Like Costa Concordia, Israel has a Ship-owner (Sheldon Adelson) that use his influence to hire the worst captain he can find…

I hope Nethanyaho like Schettino can put the sinking ship on the beach and avoid total disaster.

But i fear that the captain will put the Israeli ship far from any beach and hit an iceberg, and the abyss is what is waiting.

“So we forgot about the Palestinian issue”
No, you didn’t. You thought they would all leave.

“Treat them like dogs” was what Dayan said. And you did.

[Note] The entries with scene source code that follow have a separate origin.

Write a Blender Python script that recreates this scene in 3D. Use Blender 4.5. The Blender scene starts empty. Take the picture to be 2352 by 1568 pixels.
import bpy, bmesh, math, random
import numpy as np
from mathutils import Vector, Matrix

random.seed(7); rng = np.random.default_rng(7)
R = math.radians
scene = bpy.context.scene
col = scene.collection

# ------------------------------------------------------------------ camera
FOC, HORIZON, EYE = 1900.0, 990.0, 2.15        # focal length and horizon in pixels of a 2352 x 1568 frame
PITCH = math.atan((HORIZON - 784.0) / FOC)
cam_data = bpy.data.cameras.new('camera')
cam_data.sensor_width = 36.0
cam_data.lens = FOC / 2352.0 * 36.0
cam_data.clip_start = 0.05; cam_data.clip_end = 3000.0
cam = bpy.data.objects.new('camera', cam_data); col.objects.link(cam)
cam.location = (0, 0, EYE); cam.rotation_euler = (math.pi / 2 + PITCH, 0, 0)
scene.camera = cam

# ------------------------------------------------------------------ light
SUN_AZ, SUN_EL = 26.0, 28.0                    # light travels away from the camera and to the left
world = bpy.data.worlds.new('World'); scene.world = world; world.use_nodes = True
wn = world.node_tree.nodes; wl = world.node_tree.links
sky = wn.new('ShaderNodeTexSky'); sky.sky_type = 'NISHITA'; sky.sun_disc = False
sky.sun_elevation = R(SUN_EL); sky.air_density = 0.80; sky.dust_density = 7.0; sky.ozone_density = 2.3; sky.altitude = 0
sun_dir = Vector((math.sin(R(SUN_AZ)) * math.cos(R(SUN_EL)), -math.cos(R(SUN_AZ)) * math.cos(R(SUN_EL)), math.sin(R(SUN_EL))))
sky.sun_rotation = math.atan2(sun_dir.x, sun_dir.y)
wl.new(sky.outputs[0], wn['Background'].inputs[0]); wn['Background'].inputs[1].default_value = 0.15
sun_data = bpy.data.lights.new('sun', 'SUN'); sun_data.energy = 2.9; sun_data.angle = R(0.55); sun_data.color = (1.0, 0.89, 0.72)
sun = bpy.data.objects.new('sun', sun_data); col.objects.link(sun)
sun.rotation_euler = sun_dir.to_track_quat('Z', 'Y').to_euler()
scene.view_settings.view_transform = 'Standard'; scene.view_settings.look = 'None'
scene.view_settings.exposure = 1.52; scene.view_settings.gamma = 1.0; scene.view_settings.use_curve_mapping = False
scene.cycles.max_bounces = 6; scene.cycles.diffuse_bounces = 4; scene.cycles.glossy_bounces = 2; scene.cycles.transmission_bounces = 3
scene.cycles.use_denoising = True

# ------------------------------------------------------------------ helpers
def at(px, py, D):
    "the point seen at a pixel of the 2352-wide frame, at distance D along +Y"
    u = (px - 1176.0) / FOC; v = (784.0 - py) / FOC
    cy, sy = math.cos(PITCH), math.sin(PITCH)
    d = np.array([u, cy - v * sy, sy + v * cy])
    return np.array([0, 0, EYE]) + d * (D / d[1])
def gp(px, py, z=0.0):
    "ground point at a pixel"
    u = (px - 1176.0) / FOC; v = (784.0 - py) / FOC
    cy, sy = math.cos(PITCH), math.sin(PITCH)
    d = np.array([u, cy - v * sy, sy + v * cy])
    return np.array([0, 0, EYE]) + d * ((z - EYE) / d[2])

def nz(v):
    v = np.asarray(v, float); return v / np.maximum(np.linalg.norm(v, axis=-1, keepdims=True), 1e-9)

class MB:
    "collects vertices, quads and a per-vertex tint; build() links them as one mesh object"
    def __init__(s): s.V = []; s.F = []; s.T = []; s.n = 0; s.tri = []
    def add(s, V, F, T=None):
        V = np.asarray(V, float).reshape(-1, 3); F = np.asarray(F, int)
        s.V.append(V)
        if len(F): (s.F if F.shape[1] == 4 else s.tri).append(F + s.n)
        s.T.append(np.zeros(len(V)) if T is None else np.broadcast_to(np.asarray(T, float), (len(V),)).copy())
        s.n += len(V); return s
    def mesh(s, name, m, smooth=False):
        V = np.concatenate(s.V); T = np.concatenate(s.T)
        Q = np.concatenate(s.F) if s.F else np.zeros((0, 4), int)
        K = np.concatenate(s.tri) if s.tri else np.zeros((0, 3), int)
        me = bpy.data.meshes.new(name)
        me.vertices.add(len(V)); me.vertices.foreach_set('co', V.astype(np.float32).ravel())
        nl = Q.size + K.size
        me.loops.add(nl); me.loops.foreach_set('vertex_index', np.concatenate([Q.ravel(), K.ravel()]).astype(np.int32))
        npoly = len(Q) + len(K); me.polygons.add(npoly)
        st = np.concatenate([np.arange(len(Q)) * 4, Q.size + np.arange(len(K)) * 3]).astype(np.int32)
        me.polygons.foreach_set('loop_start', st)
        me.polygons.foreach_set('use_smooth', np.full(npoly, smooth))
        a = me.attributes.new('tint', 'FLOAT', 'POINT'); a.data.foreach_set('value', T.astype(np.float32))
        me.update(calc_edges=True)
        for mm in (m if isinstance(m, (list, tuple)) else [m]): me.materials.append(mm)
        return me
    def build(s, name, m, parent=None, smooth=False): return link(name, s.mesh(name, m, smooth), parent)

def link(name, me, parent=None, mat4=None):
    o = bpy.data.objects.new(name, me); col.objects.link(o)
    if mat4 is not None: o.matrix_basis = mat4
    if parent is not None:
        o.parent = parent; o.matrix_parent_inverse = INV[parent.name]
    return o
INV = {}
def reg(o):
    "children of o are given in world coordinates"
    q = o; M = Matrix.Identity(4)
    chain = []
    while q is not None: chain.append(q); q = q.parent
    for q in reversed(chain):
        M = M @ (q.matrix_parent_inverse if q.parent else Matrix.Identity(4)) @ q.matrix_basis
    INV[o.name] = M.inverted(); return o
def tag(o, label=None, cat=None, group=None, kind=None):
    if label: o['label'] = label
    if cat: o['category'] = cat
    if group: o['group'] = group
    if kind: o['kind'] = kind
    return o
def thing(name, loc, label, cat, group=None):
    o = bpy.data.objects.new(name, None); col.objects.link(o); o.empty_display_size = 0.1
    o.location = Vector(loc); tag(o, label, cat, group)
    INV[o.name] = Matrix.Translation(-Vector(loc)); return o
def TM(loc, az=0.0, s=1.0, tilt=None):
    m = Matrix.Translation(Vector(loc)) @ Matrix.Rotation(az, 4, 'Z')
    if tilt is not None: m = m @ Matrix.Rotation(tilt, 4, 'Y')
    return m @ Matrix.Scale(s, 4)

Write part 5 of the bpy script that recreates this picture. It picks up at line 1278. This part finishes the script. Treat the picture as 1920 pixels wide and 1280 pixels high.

And now animal rights are on the agenda.

Im looking forward to a Mondoweiss update on the destabilization of the Morsi regime in Egypt. I noticed Weekly Standard and FP writer David Kenner who interviewed the israeli ambassador on Syria, then interviewede the Liberal leader ElBaradei in Dec at FP; only to be shortly followed up by the ‘Black Bloc’ anarchist liberals attacking government buildings in suez. Some friends in Cairo report the perception in Egypt that the protestors receive pay from foreign NGOs like the one found holding tens of thousands in cash during the first revolutionary movement.

Is this payback for Morsi’s support for Gaza during the last Israeli attacks?